Commercial, Energy Efficiency, GHG Emissions - December 16, 2024
Google, Stripe, Shopify Sign Carbon Removal Agreement
Several companies, including tech company Google, signed an agreement for carbon removal set to deliver over the next several years.
The agreements include a 90,000-ton, $27 million purchase by Frontier buyers for delivery between 2025 and 2029. Google, a Frontier member, signed an additional deal with Terradot to remove 200,000 tons in 2029 and beyond. This reprsents the tech giant’s largest single purchase of carbon dioxide removal (CDR) and also its largest single purchase from an enhanced weathering project.
Frontier has facilitated purchases on behalf of Frontier founding members Stripe, Google, Shopify, and McKinsey Sustainability, as well as Autodesk, H&M Group, Workday, and Salesforce. Also, Aledade, Canva, Match Group, Samsara, SKIMS, Skyscanner, Wise, and Zendesk have purchased via Watershed's partnership with Frontier.
Early purchases from Frontier buyers for deployments between 2025 and 2030 will lower the price per ton, allowing Google to benefit from reduced costs for later deployment.
Terradot, a climate company, launched with the goal of scaling Enhanced Rock Weathering (ERW) as a cornerstone of global carbon removal efforts. The company debuts with $58.2 million in funding from some of the biggest names in climate and technology, as well as signed agreements to remove nearly 300,000 tons of CO2 from earth’s atmosphere — the largest volume of carbon removal sold by an ERW company.
Founded in 2022 at Stanford, Terradot aims to transform the natural process of rock weathering into a global carbon removal solution within the next decade. Terradot has assembled a team of leading scientists, engineers and operators who are working to solve some of the most important problems in ERW: defining the exact parameters that maximize CO2 uptake and creating the highest precision measurement, reporting and verification (MRV) tools.
Terradot is already running scaled pilot operations in Brazil, leveraging existing farmland in close proximity to quarries to reduce the complexity and cost of project development and deployment. In just over a year of operations in Brazil, Terradot has spread more than 48,000 tons of rock over 1,800 hectares of agricultural land. These trials have generated promising early results, showing that tropical temperature and humidity can improve weathering rates.

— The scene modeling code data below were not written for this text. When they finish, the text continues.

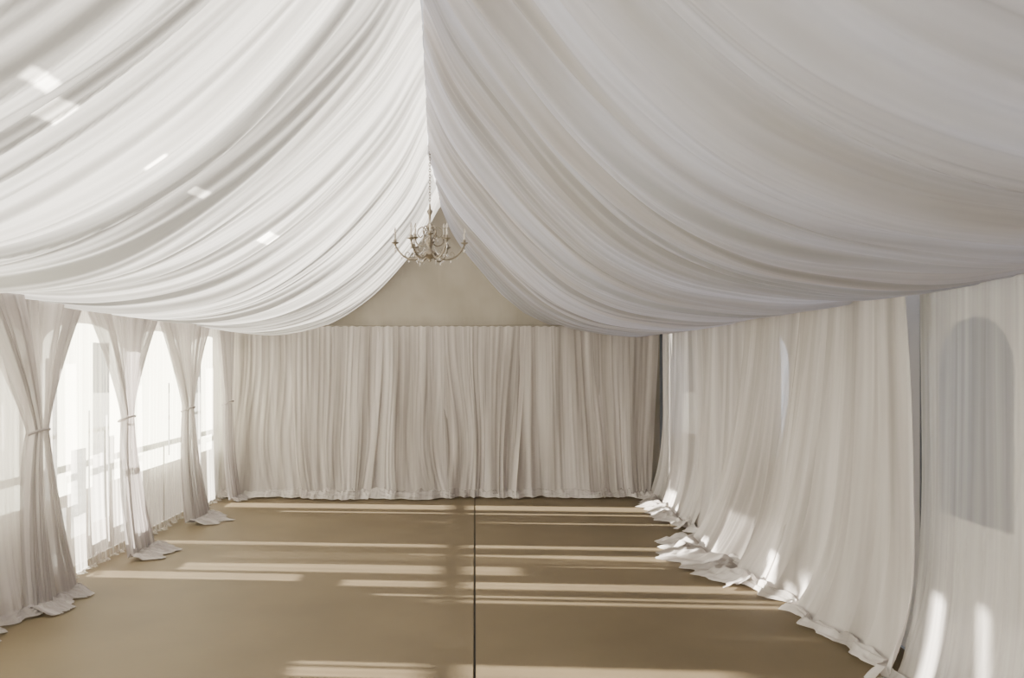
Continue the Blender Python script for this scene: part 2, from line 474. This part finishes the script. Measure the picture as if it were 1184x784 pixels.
for k in range(6):
    th = math.pi/3*k+.03
    c, s = math.cos(th), math.sin(th)
    ctrl = [(.05, .085), (.09, .045), (.14, .025), (.20, .030), (.25, .055), (.295, .10), (.325, .15), (.332, .165)]
    cp = cr(ctrl, 28)
    tube_data([(CX+r*c, CY+r*s, zb+z) for r, z in cp], .009, 8, VA, FA)
    cp = cr([(.03, .30), (.07, .335), (.11, .31), (.115, .26), (.085, .235), (.07, .255)], 22)
    tube_data([(CX+r*c, CY+r*s, zb+z) for r, z in cp], .0055, 6, VA, FA)
    cp = cr([(.22, .036), (.235, .075), (.215, .095), (.195, .080), (.205, .065)], 14)
    tube_data([(CX+r*c, CY+r*s, zb+z) for r, z in cp], .004, 6, VA, FA)
    cc = (CX+.332*c, CY+.332*s, zb+.165)
    lathe_data([(0, -.01), (.012, -.006), (.010, .004), (.034, .014), (.038, .022), (.014, .02), (.016, .045), (.013, .05)], cc, VA, FA, 14)
    lathe_data([(.010, .045), (.010, .11), (.0, .112)], cc, VC, FC, 12)
    lathe_data([(.0, .108), (.009, .118), (.012, .130), (.008, .148), (.002, .168), (0, .17)], cc, VK, FK, 12)
    for (r, z, sz) in ((.332, .135, .013), (.332, .105, .018), (.20, .005, .014), (.075, .20, .014), (.12, .0, .012), (.27, .04, .012)):
        lathe_data([(0, sz), (sz*.6, 0), (0, -sz*1.4)], (CX+r*c, CY+r*s, zb+z), VK, FK, 6)
    for q in np.linspace(0, 1, 16):
        r = .034+(.19-.034)*q; z = .34*(1-q)+.05*q-.10*math.sin(math.pi*q)*(1-q*.3)
        bead(CX+r*c, CY+r*s, zb+z, .005)
for k in range(3):
    th = 2*math.pi/3*k+.6
    c, s = math.cos(th), math.sin(th)
    cp = cr([(.02, .20), (.06, .165), (.11, .165), (.15, .20), (.16, .235)], 20)
    tube_data([(CX+r*c, CY+r*s, zb+z) for r, z in cp], .007, 8, VA, FA)
    cc = (CX+.16*c, CY+.16*s, zb+.235)
    lathe_data([(0, -.01), (.010, -.004), (.030, .012), (.032, .018), (.013, .018), (.013, .04)], cc, VA, FA, 14)
    lathe_data([(.009, .035), (.009, .10), (.0, .102)], cc, VC, FC, 12)
    lathe_data([(.0, .098), (.009, .108), (.011, .12), (.002, .155), (0, .156)], cc, VK, FK, 12)
mesh_obj('arms', VA, FA, M_brass, parent=root)
mesh_obj('candle_sleeves', VC, FC, M_candle, parent=root)
mesh_obj('crystals', VK, FK, M_crystal, parent=root)
V = []; Fc = []
z = zb+H; i = 0
while z < 3.87:
    pts = []
    for t in np.linspace(0, 2*math.pi, 13):
        a, b = .009*math.cos(t), .018*math.sin(t)
        pts.append((CX+(a if i % 2 else 0), CY+(0 if i % 2 else a), z+.016+b))
    tube_data(pts, .0035, 5, V, Fc, close=False)
    z += .028; i += 1
mesh_obj('chain', V, Fc, M_brass, parent=root)
V = []; Fc = []
tube_data([(XRD, YF, 3.96), (XRD, YB+.05, 3.96)], .03, 12, V, Fc)
mesh_obj('ridge_pole', V, Fc, M_pole)

# ---------------------------------------------------------------- light
sun = bpy.data.lights.new('sun', 'SUN'); sun.energy = 84; sun.angle = math.radians(.8); sun.color = (1, .93, .81)
so = link(bpy.data.objects.new('sun', sun)); so.rotation_euler = SUN.to_track_quat('-Z', 'Y').to_euler()
w = bpy.data.worlds.new('World'); bpy.context.scene.world = w; w.use_nodes = True
N = w.node_tree.nodes; L = w.node_tree.links; N.clear()
out = N.new('ShaderNodeOutputWorld'); bg = N.new('ShaderNodeBackground')
tc = N.new('ShaderNodeTexCoord'); sx = N.new('ShaderNodeSeparateXYZ'); r = N.new('ShaderNodeValToRGB')
L.new(tc.outputs['Generated'], sx.inputs[0]); L.new(sx.outputs['Z'], r.inputs[0])
r.color_ramp.elements[0].position = 0; r.color_ramp.elements[0].color = (.78, .82, .92, 1)
r.color_ramp.elements[1].position = .5; r.color_ramp.elements[1].color = (.58, .69, 1.0, 1)
L.new(r.outputs[0], bg.inputs[0]); bg.inputs[1].default_value = .60
L.new(bg.outputs[0], out.inputs[0])

cam = bpy.data.cameras.new('Camera'); co = link(bpy.data.objects.new('Camera', cam))
cam.sensor_width = 36; cam.lens = 36*F/1184
cam.shift_x = 43/1184; cam.shift_y = 30/1184
co.location = (0, 0, CAMZ); co.rotation_euler = (math.radians(90), 0, 0)
cam.clip_start = .05
bpy.context.scene.camera = co
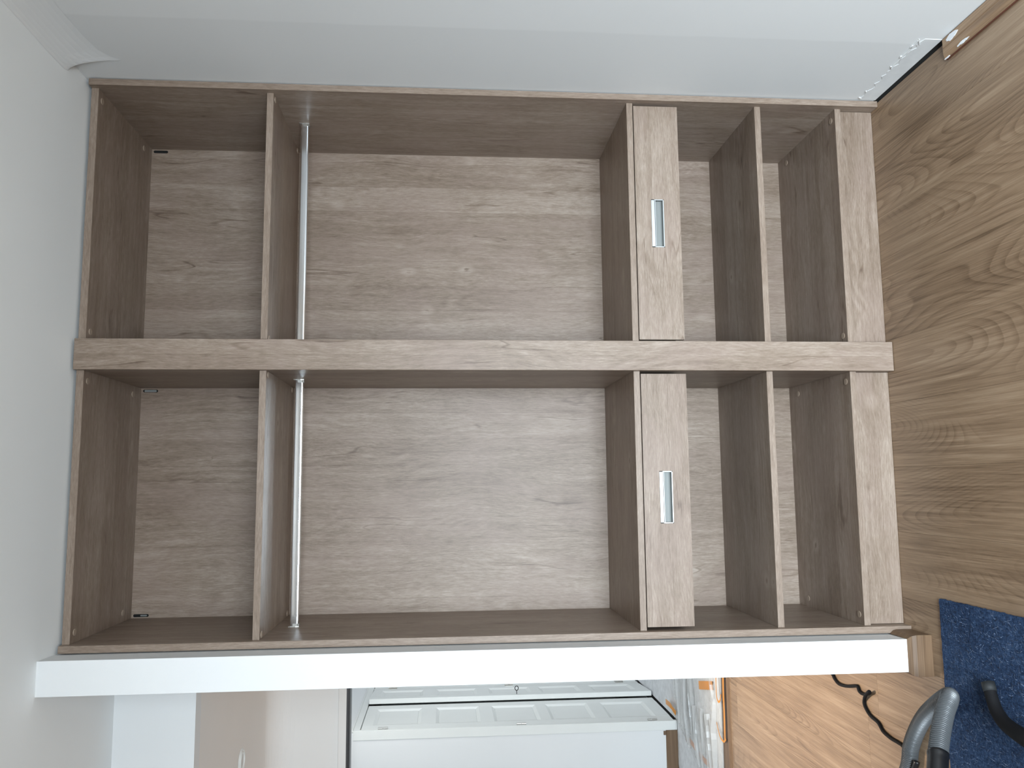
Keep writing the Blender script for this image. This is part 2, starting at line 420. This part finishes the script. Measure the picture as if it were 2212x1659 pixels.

“To unlock enhanced rock weathering as a useful tool for CO2 removal, we need to deploy it at scale and learn how to measure the results rigorously using real-world data,” said Randy Spock, Carbon Credits and Removals Lead for Google, in a statement. “Terradot is well-positioned to do that work in an especially promising geography, and we’re excited to support them to help deliver significant amounts of CO2 removal both for Google’s net zero goal and for the planet.”